Communication is only part of the issue here.

In the above linked recent incident the police when contacted couldn't make it out from Kalgoorlie (despite an initial indication) and handed off to a station owner who was able to make a 600 km+ round trip across a broken road to resupply water.

That was lucky, and luck doesn't always land.

1 comments

In a truly life-threatening situation, the emergency authorities can send help by air

If they don’t and someone dies as a result, they are going to have an awful lot of explaining to do at the coronial inquiry, it isn’t going to end well for them

Of course I realise in this 1986 tragedy the coronial findings (whatever they were) seem to have made very little impact - but again, I think standards and expectations today are different from what they were almost 40 years ago

Dangers now are much as they were then.

That's just my opinion, of course, from working in such environs.
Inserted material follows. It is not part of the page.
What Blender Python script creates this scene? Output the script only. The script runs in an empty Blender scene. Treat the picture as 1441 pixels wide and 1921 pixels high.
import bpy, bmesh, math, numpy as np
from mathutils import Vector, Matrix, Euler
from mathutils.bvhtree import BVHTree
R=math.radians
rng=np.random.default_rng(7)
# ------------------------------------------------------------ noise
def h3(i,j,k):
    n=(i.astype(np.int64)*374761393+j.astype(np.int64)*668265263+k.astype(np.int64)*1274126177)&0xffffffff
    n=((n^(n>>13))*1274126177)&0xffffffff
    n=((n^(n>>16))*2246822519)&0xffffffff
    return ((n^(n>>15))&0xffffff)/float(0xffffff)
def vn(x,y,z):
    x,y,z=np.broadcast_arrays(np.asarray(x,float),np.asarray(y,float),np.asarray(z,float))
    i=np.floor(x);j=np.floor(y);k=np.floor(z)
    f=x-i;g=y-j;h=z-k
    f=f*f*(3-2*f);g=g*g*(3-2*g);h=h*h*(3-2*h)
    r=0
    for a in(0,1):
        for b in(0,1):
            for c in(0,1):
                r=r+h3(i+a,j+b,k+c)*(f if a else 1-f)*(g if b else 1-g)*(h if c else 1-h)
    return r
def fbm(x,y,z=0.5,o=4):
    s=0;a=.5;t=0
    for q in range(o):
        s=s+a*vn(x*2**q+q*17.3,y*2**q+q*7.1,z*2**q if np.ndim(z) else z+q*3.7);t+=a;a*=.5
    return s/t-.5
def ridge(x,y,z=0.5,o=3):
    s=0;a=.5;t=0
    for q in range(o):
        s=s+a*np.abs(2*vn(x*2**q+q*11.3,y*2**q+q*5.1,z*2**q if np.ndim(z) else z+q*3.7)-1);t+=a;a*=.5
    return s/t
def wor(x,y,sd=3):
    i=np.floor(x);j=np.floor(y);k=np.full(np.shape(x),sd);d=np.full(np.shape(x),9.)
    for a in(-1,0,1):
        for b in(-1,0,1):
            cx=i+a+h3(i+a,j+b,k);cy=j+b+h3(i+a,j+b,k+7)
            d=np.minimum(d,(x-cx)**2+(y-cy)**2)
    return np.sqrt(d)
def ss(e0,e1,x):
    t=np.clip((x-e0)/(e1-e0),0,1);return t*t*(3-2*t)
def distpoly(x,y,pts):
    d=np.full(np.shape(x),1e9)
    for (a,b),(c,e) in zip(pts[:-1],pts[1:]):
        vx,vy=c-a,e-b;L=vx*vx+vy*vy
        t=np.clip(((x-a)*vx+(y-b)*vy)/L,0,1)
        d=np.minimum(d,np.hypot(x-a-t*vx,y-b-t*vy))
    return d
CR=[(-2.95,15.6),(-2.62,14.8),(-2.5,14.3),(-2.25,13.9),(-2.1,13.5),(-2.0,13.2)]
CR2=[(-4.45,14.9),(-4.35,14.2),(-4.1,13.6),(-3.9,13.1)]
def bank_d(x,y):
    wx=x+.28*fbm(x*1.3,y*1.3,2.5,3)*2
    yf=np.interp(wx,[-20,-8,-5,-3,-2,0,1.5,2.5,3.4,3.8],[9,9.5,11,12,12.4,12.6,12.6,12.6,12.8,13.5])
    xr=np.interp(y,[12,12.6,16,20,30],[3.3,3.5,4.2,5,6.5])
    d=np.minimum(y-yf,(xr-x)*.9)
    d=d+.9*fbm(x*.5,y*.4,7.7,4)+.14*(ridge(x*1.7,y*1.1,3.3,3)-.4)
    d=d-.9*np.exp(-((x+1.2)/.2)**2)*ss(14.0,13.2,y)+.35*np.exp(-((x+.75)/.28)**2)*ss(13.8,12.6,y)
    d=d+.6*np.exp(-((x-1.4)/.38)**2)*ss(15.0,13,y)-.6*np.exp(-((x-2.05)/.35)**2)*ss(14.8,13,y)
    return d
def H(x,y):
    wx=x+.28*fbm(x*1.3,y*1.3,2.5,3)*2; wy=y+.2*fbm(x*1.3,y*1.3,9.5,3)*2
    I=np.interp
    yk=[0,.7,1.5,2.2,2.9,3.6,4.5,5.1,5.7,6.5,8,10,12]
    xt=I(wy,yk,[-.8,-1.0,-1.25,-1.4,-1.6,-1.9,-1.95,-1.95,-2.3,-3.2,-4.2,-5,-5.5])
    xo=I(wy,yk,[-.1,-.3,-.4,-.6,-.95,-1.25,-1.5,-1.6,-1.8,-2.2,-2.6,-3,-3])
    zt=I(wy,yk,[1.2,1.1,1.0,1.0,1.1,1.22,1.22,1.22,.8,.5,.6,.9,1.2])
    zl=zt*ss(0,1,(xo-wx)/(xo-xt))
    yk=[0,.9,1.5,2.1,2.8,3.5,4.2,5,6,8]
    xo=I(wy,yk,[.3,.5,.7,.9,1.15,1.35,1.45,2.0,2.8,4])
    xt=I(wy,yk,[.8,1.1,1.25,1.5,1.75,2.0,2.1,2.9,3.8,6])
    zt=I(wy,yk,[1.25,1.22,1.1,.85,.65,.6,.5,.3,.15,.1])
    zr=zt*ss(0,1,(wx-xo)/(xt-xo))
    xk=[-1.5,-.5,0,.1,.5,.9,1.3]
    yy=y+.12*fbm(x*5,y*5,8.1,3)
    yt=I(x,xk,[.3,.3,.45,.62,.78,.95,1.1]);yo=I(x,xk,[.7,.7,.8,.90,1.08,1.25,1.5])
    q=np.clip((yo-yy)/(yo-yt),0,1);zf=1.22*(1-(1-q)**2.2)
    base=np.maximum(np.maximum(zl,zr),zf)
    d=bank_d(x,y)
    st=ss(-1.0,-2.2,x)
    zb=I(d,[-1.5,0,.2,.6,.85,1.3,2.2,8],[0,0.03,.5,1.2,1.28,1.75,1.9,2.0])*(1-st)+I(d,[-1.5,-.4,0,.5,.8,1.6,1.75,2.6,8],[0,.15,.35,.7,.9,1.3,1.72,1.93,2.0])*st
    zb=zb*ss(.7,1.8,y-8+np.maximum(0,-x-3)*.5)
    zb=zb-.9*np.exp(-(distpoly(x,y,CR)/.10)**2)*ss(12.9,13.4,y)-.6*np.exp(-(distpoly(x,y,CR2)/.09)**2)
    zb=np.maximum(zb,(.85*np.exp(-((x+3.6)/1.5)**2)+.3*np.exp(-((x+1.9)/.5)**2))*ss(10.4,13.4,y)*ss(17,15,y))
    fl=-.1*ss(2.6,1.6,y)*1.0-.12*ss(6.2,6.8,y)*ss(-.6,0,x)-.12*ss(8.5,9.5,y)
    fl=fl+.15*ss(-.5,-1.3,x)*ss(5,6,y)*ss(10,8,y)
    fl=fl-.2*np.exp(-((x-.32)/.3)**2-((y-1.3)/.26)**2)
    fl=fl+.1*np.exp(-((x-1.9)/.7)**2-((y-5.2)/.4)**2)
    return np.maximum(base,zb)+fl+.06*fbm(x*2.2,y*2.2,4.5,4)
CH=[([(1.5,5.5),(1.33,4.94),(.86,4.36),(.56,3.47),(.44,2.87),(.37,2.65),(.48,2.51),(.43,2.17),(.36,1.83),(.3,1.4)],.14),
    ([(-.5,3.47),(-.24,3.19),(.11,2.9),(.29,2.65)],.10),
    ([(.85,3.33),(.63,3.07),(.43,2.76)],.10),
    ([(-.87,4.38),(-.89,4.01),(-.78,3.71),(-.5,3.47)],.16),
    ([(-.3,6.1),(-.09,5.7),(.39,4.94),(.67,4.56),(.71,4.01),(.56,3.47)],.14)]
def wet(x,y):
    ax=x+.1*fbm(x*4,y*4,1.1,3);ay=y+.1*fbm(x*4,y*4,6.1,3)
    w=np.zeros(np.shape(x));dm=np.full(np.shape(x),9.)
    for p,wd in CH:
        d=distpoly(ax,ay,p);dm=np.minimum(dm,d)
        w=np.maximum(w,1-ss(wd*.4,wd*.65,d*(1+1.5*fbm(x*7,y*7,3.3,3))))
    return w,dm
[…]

Ideally (hear me out) SMS messaging via Starlink won't operate in large swathes of the Murchison in any case, assuming Musk and other operators carry through on vague promises to turn ground|orbit comms off over Radio Quiet Zones for Radio and Microwave astronomy.

Further, I'm not sure you're grasping the practicalities of sending search and rescue teams to remote locations even when messages get through. Naturally emergency authorities want the best outcomes and make the best efforts they can.

In reality resources have to be available and not directed elsewhere at the time, sufficient to the task (eg: able to land or drop aid that can be used at the correct location ) and numerous other problems that crop up in every post mortem of such incidents from well before the 1980s all the way through until today as people still die in the outback despite your thoughts about standards and expectations.

Forty years ago we prepped to go deep into areas and to have backup on standby (of our own and not "the authorities"). Today it's the same.

It would be interesting to study coronial findings/records - I don’t have the time (or even expertise) to do so properly - to understand to what extent recent fatal incidents have been due to being so unprepared (or unlucky) that they lacked the means to contact the authorities for help versus the authorities were unable to promptly send any due to resource limits (or bureaucratic ineptitude). I suspect the former is (especially nowadays) much more common than the latter, but of course I could be wrong-such a study could turn this discussion from a difference of opinion/perspective into something much more objective.